The accolades were fervent enough to erase the years of incitement and deception that Netanyahu and his ruling Likud party have employed in their battle against the foreign workers. In the end he did the right thing, his defenders enthused, and that’s all that counts.

The press conference the prime minister convened together with Interior Minister Arye Deri showed Netanyahu not as he is, but as he might have been: A prime minister who distinguishes between slogan and reality, who acknowledges Jewish and international public opinion, who is willing to collaborate with international organizations such as the UN and who can take hard decisions that are unpopular with his voters. A clear-eyed statesman, who realizes that the damage to Israel’s good name is compounded by the fact that many, especially American Jews, cannot repress the image of a white Jewish state consigning black African migrants to an uncertain future. A leader who may not be driven by concepts of justice or morality, but when push comes to shove will do right by the country he leads.

What a joke. What a farce. Even if the evaporation of the illusion was expected, its rapid pace was almost slapstick. Netanyahu jumped head first off a pedestal of sound and sensible policy into his more familiar cesspool of division and strife.

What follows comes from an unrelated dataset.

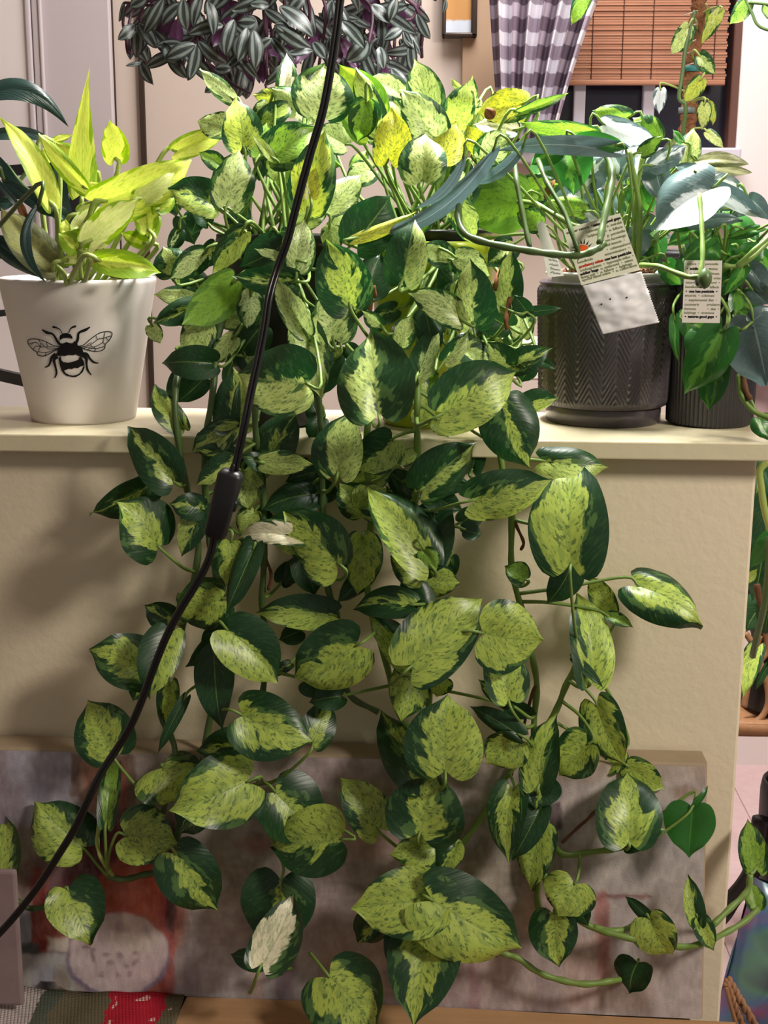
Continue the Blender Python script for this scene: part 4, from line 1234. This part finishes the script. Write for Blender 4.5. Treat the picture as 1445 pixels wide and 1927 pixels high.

Before anyone had time to find out who does what in the agreement with the UN High Commissioner for Refugees, Netanyahu carried out one of the more stunning turnarounds in Israeli political history. Not only did he suspend and later cancel a supposedly bad agreement that he had described hours earlier as the best of all worlds, but he immediately reverted to slinging dirt and mud, as is his wont, on the New Israel Fund and other villains.

Besides the shock to the foreign workers themselves, Netanyahu’s vacillation turned a bad PR situation for Israel into a full-blown disaster. His dramatic press conference focused international attention on an issue that had hitherto been marginal, but the renewed concentration turned into shock and consternation when it turned out, after a few hours, that it had all been for show.

Netanyahu’s base had reared its head and roared. The world found out that while many countries are facing the challenge of absorbing millions, right-wing, Jewish Israel couldn’t even cope with 20,000. As in other cases, including this weekend’s bloodshed in Gaza, an internal debate that sounds reasonable and acceptable to Israeli ears comes across to others as cold, condescending and, often, downright racist.

But the most damage Netanyahu inflicted was on himself. Among the left he simply exacerbated an existing resentment, but among the general public, including the right, he was seen as weak, cowardly, easily compelled to change his ways and slightly hysterical.

Ever since he signed the historic Wye River peace deal twenty years ago but immediately changed his mind because the right-wing objected, Netanyahu has proven time and again that fear is his guidebook, incitement his weapon of choice, the electoral base is God, and personal  is the ultimate raison d'etre.

His distress with the myriad criminal investigations against him may have influenced his mercurial about-face during the past 24 hours, but in the end it’s the same bad old Netanyahu, a cold and cynical manipulator that everyone, including his voters, know all too well, one who has nonetheless ruled Israel for what’s beginning to seem like forever.